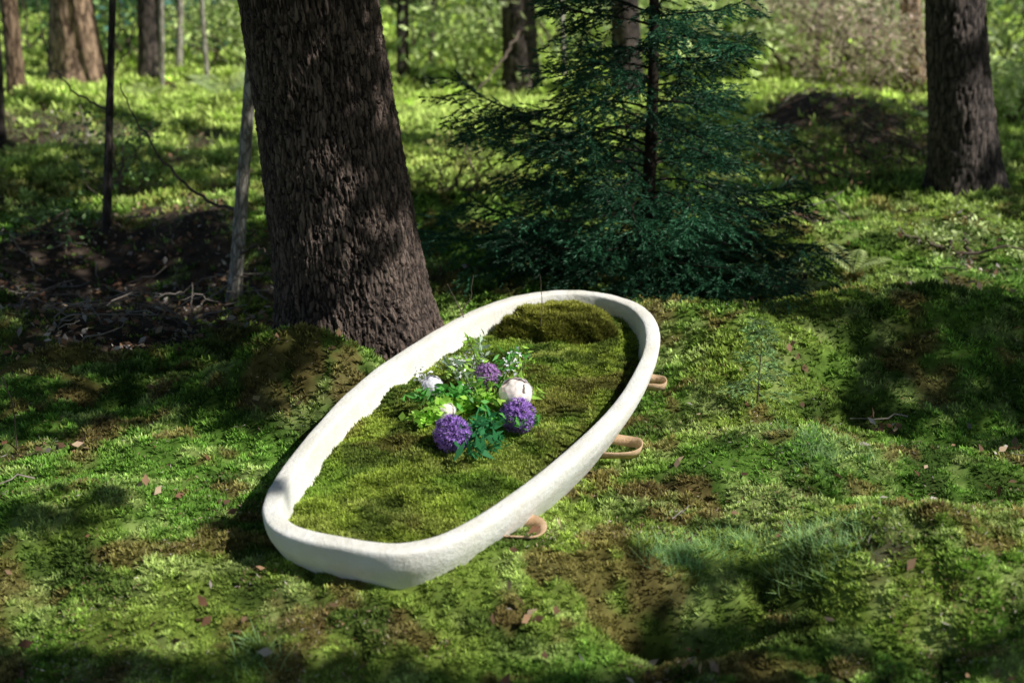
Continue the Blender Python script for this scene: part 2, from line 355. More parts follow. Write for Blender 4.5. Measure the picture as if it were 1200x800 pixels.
# ------------------------------------------------------------------ moss bed in the coffin
IN = .055
def zin(u, v, s):
    return .147 + .030 * (1 - s ** 2) + (fbm(u * 4, v * 4, 101, 3) - .5) * .05 * (1 - .5 * s) + (fbm(u * 14, v * 14, 104, 3) - .5) * .045 + .010 * ss(.5, 0, u) + .035 * ss(1.75, 2.1, u)
ui, vi = ring(IN)
Vb = []; NR = 60
for q in range(NR + 1):
    s = q / NR; u = 1.06 + (ui - 1.06) * s; v = vi * s
    w = toW(v, u); Vb.append(np.stack([w[0], w[1], zin(u, v, s)], -1))
Vb = np.concatenate(Vb); Fb = []
for q in range(NR):
    a = q * nc + np.arange(nc); b = q * nc + (np.arange(nc) + 1) % nc
    Fb += [np.stack([a, b, b + nc], -1), np.stack([a, b + nc, a + nc], -1)]
Fb = np.concatenate(Fb)
def bedcol(x, y):
    n1 = fbm(x * 3, y * 3, 111, 4)[:, None]; n2 = fbm(x * 9, y * 9, 115, 4)[:, None]; n3 = fbm(x * 6, y * 6, 117, 4)[:, None]; n4 = fbm(x * 12, y * 12, 119, 3)[:, None]
    c = np.array([.18, .29, .04]) + (np.array([.31, .40, .06]) - np.array([.18, .29, .04])) * ss(.4, .6, n1)
    c = c + (np.array([.06, .095, .02]) - c) * ss(.46, .62, n2) * .75
    c = c + (np.array([.50, .57, .13]) - c) * ss(.52, .7, n4) * .55
    c = c + (np.array([.20, .14, .045]) - c) * ss(.56, .68, n3) * .45
    return c
n = 38000
ang = R.integers(0, nc, n); s = np.sqrt(R.uniform(0, 1, n)) * .99
u = 1.06 + (ui[ang] - 1.06) * s; v = vi[ang] * s; s_ = s
wx, wy = toW(v, u)
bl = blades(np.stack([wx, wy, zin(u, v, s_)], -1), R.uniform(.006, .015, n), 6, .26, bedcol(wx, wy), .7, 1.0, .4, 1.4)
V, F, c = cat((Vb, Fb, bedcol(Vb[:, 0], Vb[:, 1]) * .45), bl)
tag(mk('moss_bed', V, F, M_moss, None, c), 'olive green moss filling the white coffin', 'moss bed')
# moss pillow
px_, py_ = P(657, 378, .19); PS = (.19, .14, .105)
nu, nv_ = 90, 44; A, Bv = np.meshgrid(np.linspace(0, 2 * np.pi, nu, endpoint=False), np.linspace(0, np.pi / 2, nv_), indexing='xy')
def lump(A, Bv, sx, sy, sz_):
    dx, dy, dz = np.sin(Bv) * np.cos(A), np.sin(Bv) * np.sin(A), np.cos(Bv)
    r = 1 + (fbm(dx * 2.2 + dz + 9, dy * 2.2 + dz * .7 + 9, 121, 3) - .5) * .5 + (fbm(dx * 8 + dz * 3 + 9, dy * 8 + 9, 123, 3) - .5) * .2
    return dx * sx * r, dy * sy * r, dz ** .8 * sz_ * r
cx, cy, cz = lump(A, Bv, *PS)
Vp = np.stack([px_ + cx, py_ + cy, .15 + cz], -1).reshape(-1, 3); Fp = []
for q in range(nv_ - 1):
    a = q * nu + np.arange(nu); b = q * nu + (np.arange(nu) + 1) % nu
    Fp += [np.stack([a, a + nu, b + nu], -1), np.stack([a, b + nu, b], -1)]
n = 10000; A2 = R.uniform(0, 2 * np.pi, n); B2 = np.arccos(R.uniform(0, 1, n))
cx, cy, cz = lump(A2, B2, *PS)
pb = np.stack([px_ + cx, py_ + cy, .15 + cz], -1)
pcol = np.array([.25, .26, .05]) * (.5 + 1.1 * fbm(pb[:, 0] * 14, pb[:, 1] * 14, 127, 3)[:, None])
V, F, c = cat((Vp, np.concatenate(Fp), np.array([.05, .05, .012])), blades(pb, R.uniform(.010, .020, n), 6, .2, pcol, .5, 1.0, .35, 1.4))
tag(mk('moss_pillow', V, F, M_moss, None, c), 'rounded pillow of darker moss at the far head end of the coffin', 'moss pillow')
# ------------------------------------------------------------------ bouquet
bq = empty('bouquet', (*P(560, 480, .18), .19)); bl0 = np.array(bq.location)
tag(bq, 'loose bouquet of purple alliums, white peony and leaves on the moss in the coffin', 'bouquet')
def at3(px, py, z): z = z + .016; return np.array([*P(px, py, z), z])
def fib(n):
    i = np.arange(n) + .5; ph = np.arccos(1 - 2 * i / n); t = np.pi * (1 + 5 ** .5) * i
    return np.stack([np.cos(t) * np.sin(ph), np.sin(t) * np.sin(ph), np.cos(ph)], -1)
def allium(pos, r, lab, colr):
    D = fib(280); D += R.normal(size=D.shape) * .08; D /= np.linalg.norm(D, axis=1)[:, None]
    cen = pos + D * r * R.uniform(.76, 1.02, (len(D), 1))
    a = np.cross(D, [0.1, .3, 1]); a /= np.linalg.norm(a, axis=1)[:, None]; b = np.cross(D, a); out = []
    ps = r * .21
    for kx in range(6):
        t = kx * np.pi / 3 + R.uniform(0, .5, (len(D), 1)); e = np.cos(t) * a + np.sin(t) * b; f = np.cross(D, e)
        tip = cen + e * ps * .9 + D * ps * .6; mid = cen + e * ps * .5 + D * ps * .15
        Vq = np.stack([cen, mid + f * ps * .16, tip, mid - f * ps * .16], 1).reshape(-1, 3)
        cc = np.repeat(np.array(colr) * R.uniform(.55, 1.5, (len(D), 1)), 4, 0)
        out.append((Vq, np.arange(len(Vq)).reshape(-1, 4), cc))
    w = a * .0009
    Vq = np.stack([np.broadcast_to(pos, cen.shape) - w, np.broadcast_to(pos, cen.shape) + w, cen + w, cen - w], 1).reshape(-1, 3)
    out.append((Vq, np.arange(len(Vq)).reshape(-1, 4), np.array([.16, .10, .26])))
    V, F, c = cat(*out); o = mk('allium_flower', V - bl0, F, M_petal, bq, c); o['label'] = lab
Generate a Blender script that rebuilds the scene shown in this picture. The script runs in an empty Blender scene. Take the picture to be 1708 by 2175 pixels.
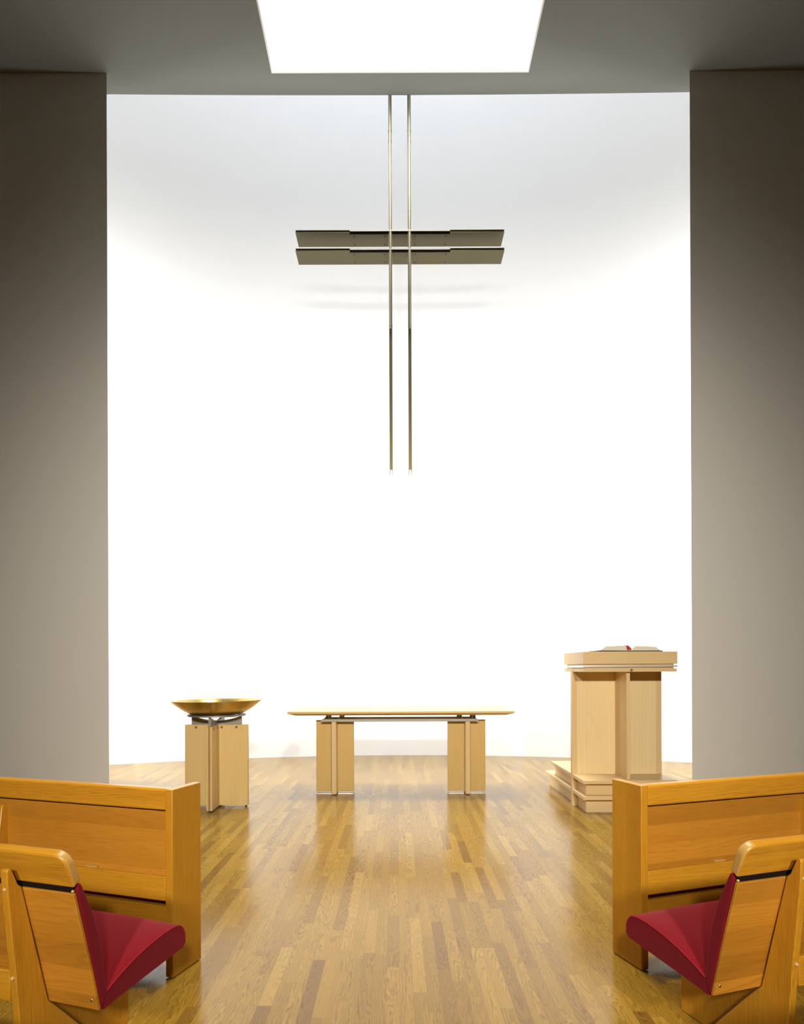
import bpy, bmesh, math, random
from mathutils import Vector, Matrix

random.seed(4)
S = bpy.context.scene
COL = S.collection

# ------------------------------------------------------------------ materials
class NT:
    """small helper around a node tree"""
    def __init__(self, name):
        self.m = bpy.data.materials.new(name)
        self.m.use_nodes = True
        self.t = self.m.node_tree
        self.b = self.t.nodes['Principled BSDF']

    def node(self, typ, **props):
        n = self.t.nodes.new(typ)
        for k, v in props.items():
            setattr(n, k, v)
        return n

    def put(self, sock, v):
        if isinstance(v, bpy.types.NodeSocket):
            self.t.links.new(v, sock)
        elif v is not None:
            sock.default_value = v

    def math(self, op, a, b=None, c=None, clamp=False):
        n = self.node('ShaderNodeMath', operation=op, use_clamp=clamp)
        for s, v in zip(n.inputs, (a, b, c)):
            self.put(s, v)
        return n.outputs[0]

    def mix(self, f, a, b, mode='MIX'):
        n = self.node('ShaderNodeMix', data_type='RGBA', blend_type=mode)
        self.put(n.inputs['Factor'], f)
        self.put(n.inputs['A'], a if isinstance(a, bpy.types.NodeSocket) else (*a, 1))
        self.put(n.inputs['B'], b if isinstance(b, bpy.types.NodeSocket) else (*b, 1))
        return n.outputs['Result']

    def comb(self, x, y, z):
        n = self.node('ShaderNodeCombineXYZ')
        for s, v in zip(n.inputs, (x, y, z)):
            self.put(s, v)
        return n.outputs[0]

    def sep(self, v):
        n = self.node('ShaderNodeSeparateXYZ')
        self.put(n.inputs[0], v)
        return n.outputs

    def obj(self):
        return self.node('ShaderNodeTexCoord').outputs['Object']

    def noise(self, vec, scale, detail=3, rough=.55, dist=0.):
        n = self.node('ShaderNodeTexNoise')
        self.put(n.inputs['Vector'], vec)
        n.inputs['Scale'].default_value = scale
        n.inputs['Detail'].default_value = detail
        n.inputs['Roughness'].default_value = rough
        n.inputs['Distortion'].default_value = dist
        return n.outputs['Fac']

    def white(self, vec, dim='2D'):
        n = self.node('ShaderNodeTexWhiteNoise', noise_dimensions=dim)
        if dim == '1D':
            self.put(n.inputs['W'], vec)
        else:
            self.put(n.inputs['Vector'], vec)
        return n.outputs

    def maprange(self, v, a, b, c, d):
        n = self.node('ShaderNodeMapRange')
        for s, x in zip(n.inputs, (v, a, b, c, d)):
            self.put(s, x)
        return n.outputs[0]

    def ramp(self, f, stops):
        n = self.node('ShaderNodeValToRGB')
        e = n.color_ramp.elements
        while len(e) < len(stops):
            e.new(.5)
        for el, (p, c) in zip(e, stops):
            el.position = p
            el.color = (*c, 1)
        self.put(n.inputs[0], f)
        return n.outputs[0]

    def bump(self, h, strength, dist=.002):
        n = self.node('ShaderNodeBump')
        n.inputs['Strength'].default_value = strength
        n.inputs['Distance'].default_value = dist
        self.put(n.inputs['Height'], h)
        self.t.links.new(n.outputs[0], self.b.inputs['Normal'])

    def set(self, **kw):
        for k, v in kw.items():
            self.put(self.b.inputs[k.replace('_', ' ')], v if not (isinstance(v, tuple) and len(v) == 3) else (*v, 1))
        return self.m


def plain(name, col, rough=.6, metal=0., spec=.5, mottling=.0, scale=6.):
    n = NT(name)
    if mottling:
        f = n.noise(n.obj(), scale, 4)
        c = n.mix(f, tuple(x * (1 - mottling) for x in col), tuple(min(1, x * (1 + mottling)) for x in col))
    else:
        c = col
    n.set(Base_Color=c, Roughness=rough, Metallic=metal, Specular_IOR_Level=spec)
    return n.m


def wood(name, c_dark, c_mid, c_light, axis, rough=.35, ring=.012, contrast=.35, fine=.25, plank=None, plank_axis=None, plank_var=.25, spec=.5):
    """long-grained wood; axis is the grain direction in object space"""
    n = NT(name)
    o = n.sep(n.obj())
    rnd = n.node('ShaderNodeObjectInfo').outputs['Random']
    ax = 'xyz'.index(axis)
    tr = [i for i in range(3) if i != ax]
    sh = n.math('MULTIPLY', rnd, 13.7)
    L = n.math('ADD', o[ax], sh)
    A = o[tr[0]]
    B = o[tr[1]]
    if plank:
        pa = 'xyz'.index(plank_axis)
        k = n.math('FLOOR', n.math('DIVIDE', n.math('ADD', o[pa], 10.013), plank))
        wn = n.white(n.math('ADD', k, n.math('MULTIPLY', rnd, 50.)), '1D')
        pr = wn['Value']
        L = n.math('ADD', L, n.math('MULTIPLY', pr, 9.))
    else:
        pr = None
    # warped ring pattern, drawn out along the grain
    v = n.comb(n.math('MULTIPLY', L, .5), n.math('MULTIPLY', A, 5.), n.math('MULTIPLY', B, 5.))
    warp = n.noise(v, 1., 2, .5)
    wig = n.noise(n.comb(n.math('MULTIPLY', L, 5.), n.math('MULTIPLY', A, 30.), n.math('MULTIPLY', B, 30.)), 1., 2, .5)
    ringv = n.math('ADD', n.math('ADD', A, n.math('MULTIPLY', B, .6)), n.math('MULTIPLY', warp, .13))
    ringv = n.math('ADD', ringv, n.math('MULTIPLY', wig, ring * .9))
    wv = n.math('FRACT', n.math('DIVIDE', ringv, ring))
    wv = n.math('MULTIPLY', n.math('POWER', wv, 2.2), n.maprange(wv, .84, 1., 1., 0.))
    patch = n.maprange(n.noise(n.comb(n.math('MULTIPLY', L, .9), n.math('MULTIPLY', A, 11.), n.math('MULTIPLY', B, 11.)), 1., 2), .32, .68, .25, 1.3)
    wv = n.math('MULTIPLY', wv, patch)
    # fine pores
    p = n.comb(n.math('MULTIPLY', L, 9.), n.math('MULTIPLY', A, 420.), n.math('MULTIPLY', B, 420.))
    pores = n.noise(p, 1., 2, .6)
    broad = n.noise(n.comb(n.math('MULTIPLY', L, 1.2), n.math('MULTIPLY', A, 14.), n.math('MULTIPLY', B, 14.)), 1., 3)
    base = n.mix(broad, c_mid, c_light)
    f = n.math('MULTIPLY', wv, contrast)
    f = n.math('ADD', f, n.math('MULTIPLY', n.maprange(pores, .52, .75, 0., 1.), fine), None, True)
    col = n.mix(f, base, c_dark)
    if pr is not None:
        g = n.maprange(pr, 0., 1., 1. - plank_var, 1. + plank_var * .5)
        h = n.node('ShaderNodeVectorMath', operation='SCALE')
        n.put(h.inputs[0], col)
        n.put(h.inputs['Scale'], g)
        col = h.outputs[0]
    n.bump(n.math('SUBTRACT', 1., n.math('MULTIPLY', f, .8)), .12, .0008)
    n.set(Base_Color=col, Roughness=rough, Specular_IOR_Level=spec)
    return n.m


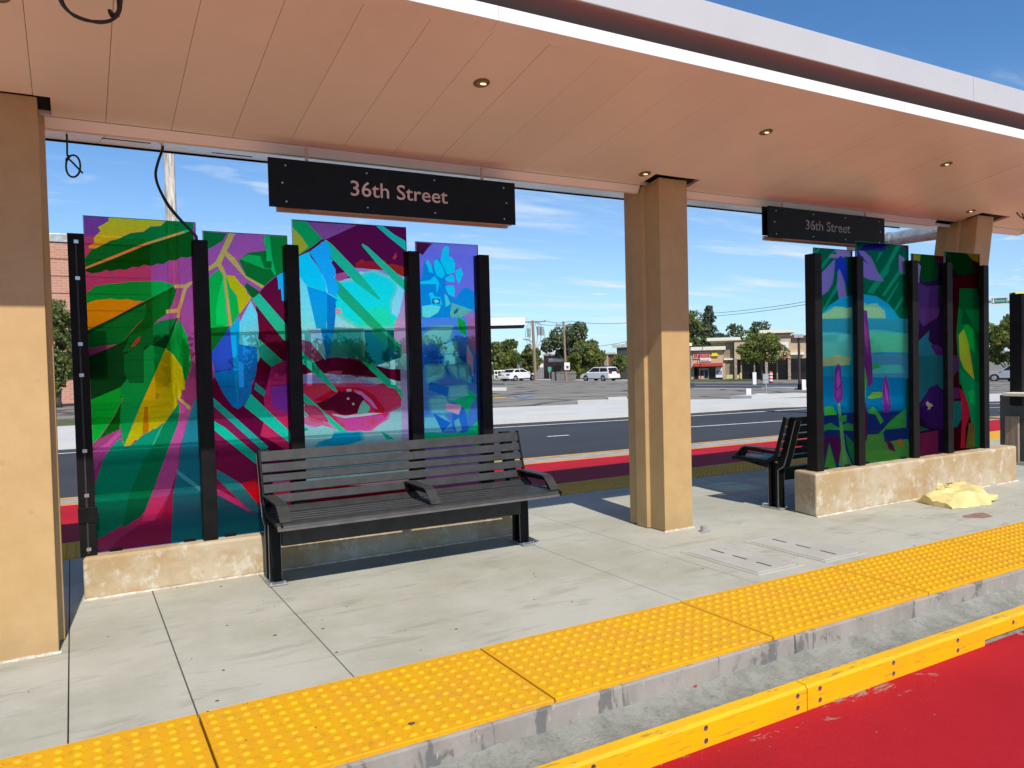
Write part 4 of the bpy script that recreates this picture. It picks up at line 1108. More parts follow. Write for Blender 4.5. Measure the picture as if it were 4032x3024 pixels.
ART[8] = ((56,14,36), [
 ((0,80,38),'u',[520,120,790,150,890,370,700,430,580,300]), ((125,130,45),'u',[770,140,940,150,940,260,840,220]), ((72,16,40),'u',[560,400,870,430,870,560,700,560,640,820,560,820]),
 ((0,132,86),'u',[690,560,890,560,940,750,940,1700,690,1700,650,1100,680,760]), ((0,105,70),'u',[730,780,800,900,880,1060,940,1090,940,1400,900,1250,870,1060,790,980,720,990]),
 ((0,172,92),'u',[790,980,850,1050,872,1200,872,1330,800,1250,740,1010]), ((150,170,62),'u',[680,1112,740,1040,780,1160,802,1250,865,1645,740,1512,690,1380]), ((185,195,55),'u',[745,1150,780,1160,865,1640,800,1560]),
 ((0,135,88),'v',[690,150,860,290,940,350,940,1090,870,1090,800,600,720,380]), ((0,165,90),'v',[780,430,860,400,870,600,820,560]), ((72,50,95),'v',[580,0,690,0,690,160,620,240,580,300]),
 ((180,38,75),'v',[690,390,740,430,800,600,812,720,762,860,757,1100,700,1100,720,700]), ((25,105,105),'v',[580,540,710,540,715,750,660,850,580,860]), ((95,95,48),'v',[800,800,866,800,866,1100,762,1100]), ((90,40,90),'v',[580,380,690,380,690,510,580,520]),
])
_rs = random.Random(3)
def ragged(pts, amp, lv=2):
    P_ = [(pts[i], pts[i+1]) for i in range(0, len(pts), 2)]
    for _ in range(lv):
        q = []
        for a, b in zip(P_, P_[1:]+P_[:1]):
            L = math.hypot(b[0]-a[0], b[1]-a[1]); q.append(a)
            if L > 26:
                k_ = _rs.uniform(-1,1)*min(amp, L*.13)
                q.append(((a[0]+b[0])/2 - (b[1]-a[1])/L*k_, (a[1]+b[1])/2 + (b[0]-a[0])/L*k_))
        P_ = q; amp *= .6
    return P_
def soften(art, table):
    out = []
    for col, fr, pts in art:
        if col in table:
            und, grow, amp = table[col]
            for f, w in ((grow, .72), (grow*.5, .40)):
                R_ = ragged(pts, amp); cx_ = sum(p[0] for p in R_)/len(R_); cy_ = sum(p[1] for p in R_)/len(R_)
                g = []
                for x, y in R_:
                    d_ = math.hypot(x-cx_, y-cy_) or 1; g += [x+(x-cx_)/d_*f, y+(y-cy_)/d_*f]
                out.append((tuple(int(c*(1-w)+u*w) for c, u in zip(col, und)), fr, g))
            out.append((col, fr, [v for p in ragged(pts, amp) for v in p]))
        else: out.append((col, fr, pts))
    return out
ART[3] = (ART[3][0], soften(ART[3][1], {(225,58,112):((150,110,165),38,12), (10,200,215):((115,182,182),50,14), (70,0,36):((110,80,120),34,9), (130,135,195):((190,90,140),20,9),
    (125,175,180):((110,120,150),20,8),
    (190,100,150):((150,140,175),34,10), (0,130,165):((100,170,180),40,12), (165,45,25):((100,20,40),24,9), (35,120,130):((90,150,155),40,12), (120,70,115):((110,120,150),30,9)}))
ART[3][1].extend(soften([((205,60,105),4,[1560,700,1700,740,1760,840,1700,900,1600,880,1540,800]), ((140,170,205),4,[980,575,1240,575,1300,600,1180,612,1000,612]), ((120,195,190),4,[640,1230,820,1190,940,1210,900,1290,700,1300]), ((190,70,120),4,[640,900,760,960,880,1080,760,1060,640,980])],
    {(205,60,105):((225,58,112),30,9), (140,170,205):((130,135,195),20,6), (120,195,190):((125,175,180),40,12), (190,70,120):((225,58,112),30,10)}))
ART[4] = (ART[4][0], soften(ART[4][1], {(90,175,195):((40,120,190),18,6), (0,120,205):((60,110,205),26,8), (20,75,160):((50,105,190),24,8)}))
for k_ in (5, 6): ART[k_] = (ART[k_][0], soften(ART[k_][1], {(55,150,140):((60,160,190),0,0), (75,180,170):((60,165,205),14,5), (85,170,210):((40,160,215),12,5), (140,212,190):((60,180,220),8,4), (28,55,120):((10,110,180),10,4), (40,155,205):((60,170,205),10,3), (85,185,200):((60,165,205),10,4)}))
def windscreen(label, x_base, y_base, ztop, posts, panels, yg, grp, arts, post_top, strip_first=False):
    t = thing('art_windscreen', label, 'windscreen', ((x_base[0]+x_base[1])/2, (y_base[0]+y_base[1])/2, 0), grp)
    x0, x1 = x_base; y0, y1 = y_base
    m = MB(); n = 14
    # cast wall with slightly uneven top and a small chamfer
    m.prism([(x0,y0),(x1,y0),(x1,y1),(x0+.05,y1)], lambda u,v,tt: (u,v,tt), -.002, ztop)
    m.build('concrete_base', M['basewall'], t, bevel=.018, seg=3)
    m = MB()
    for i in range(30):
        x = x0 + (x1-x0)*(i+.5)/30
        m.obox((x, y0-.004, .003),(1,0,0),(0,1,0),(0,0,1),(x1-x0)/60*1.05,.010*random.uniform(.5,1.6),.004*random.uniform(.6,1.4))
    m.build('mortar_fillet', M['grout'], t)
    pw, pd = .086, .10
    for i, xr in enumerate(posts):
        m = MB(); m.box(xr-pw, xr, yg-.05, yg-.05+pd, ztop-.004, post_top); po = m.build('post', M['blackpost'], t, bevel=.003)
        if strip_first and i == 0:
            for bz in (2.07,1.86,1.48,1.30,.86,.60,.285):
                m = MB(); m.box(xr-pw*.62, xr-pw*.35, yg-.0535, yg-.0505, bz-.010, bz+.010); m.build('clip', M['steel'], po)
            m = MB(); m.box(xr-pw*.56, xr-pw*.46, yg-.0525, yg-.0503, .26, 2.05); m.build('slot_cover', M['bench'], po)
            m = MB(); m.box(xr-pw-.004, xr+.012, yg-.056, yg-.047, .44, .53); m.build('splice_plate', M['blackpost'], po, bevel=.002)
    for (a, b, zt), (base, polys) in zip(panels, arts):
        m = MB(); m.box(a, b, yg, yg+.010, ztop+.002, zt); m.mi = 1
        m.box(a-.0022, a, yg-.001, yg+.011, ztop+.002, zt); m.box(b, b+.0022, yg-.001, yg+.011, ztop+.002, zt); m.box(a-.0022, b+.0022, yg-.001, yg+.011, zt, zt+.0025)
        g = m.build('glass_panel', [M['glass'], M['glass_edge']], t)
        film('printed_film', g, (a+.001, b-.001, ztop+.004, zt-.001), yg-.0012, base, polys)
        for cx_ in (a+.10, b-.10):
            m = MB(); m.box(cx_-.035, cx_+.035, yg-.008, yg-.0015, ztop-.001, ztop+.018); m.build('glass_clip', M['black'], g)
    return t
windscreen('stained glass windscreen with green leaves and an eye behind the near bench', (.012, 2.905), (5.056, 5.32), .245,
           [.090,.762,1.325,2.182,2.745], [(.090,.700,2.230),(.742,1.262,2.181),(1.300,2.103,2.290),(2.176,2.675,2.194)], 5.150,
           'windscreens with printed glass', [ART[1],ART[2],ART[3],ART[4]], 2.118, True)
windscreen('stained glass windscreen with purple flowers and an arched sky, on the right', (5.165, 8.145), (4.145, 4.41), .350,
           [5.352,5.885,6.655,7.185,7.790], [(5.322,5.806,2.188),(5.858,6.588,2.270),(6.640,7.126,2.201),(7.155,7.724,2.246)], 4.262,
           'windscreens with printed glass', [ART[5],ART[6],ART[7],ART[8]], 2.135)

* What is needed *
Taking the material above, give again exactly the lines from the one holding "Generate a Blender" through the one holding "COL = S.collection", with both ends and without pictures.

* Worked solution *
Generate a Blender script that rebuilds the scene shown in this picture. The script runs in an empty Blender scene. Take the picture to be 1708 by 2175 pixels.
import bpy, bmesh, math, random
from mathutils import Vector, Matrix

random.seed(4)
S = bpy.context.scene
COL = S.collection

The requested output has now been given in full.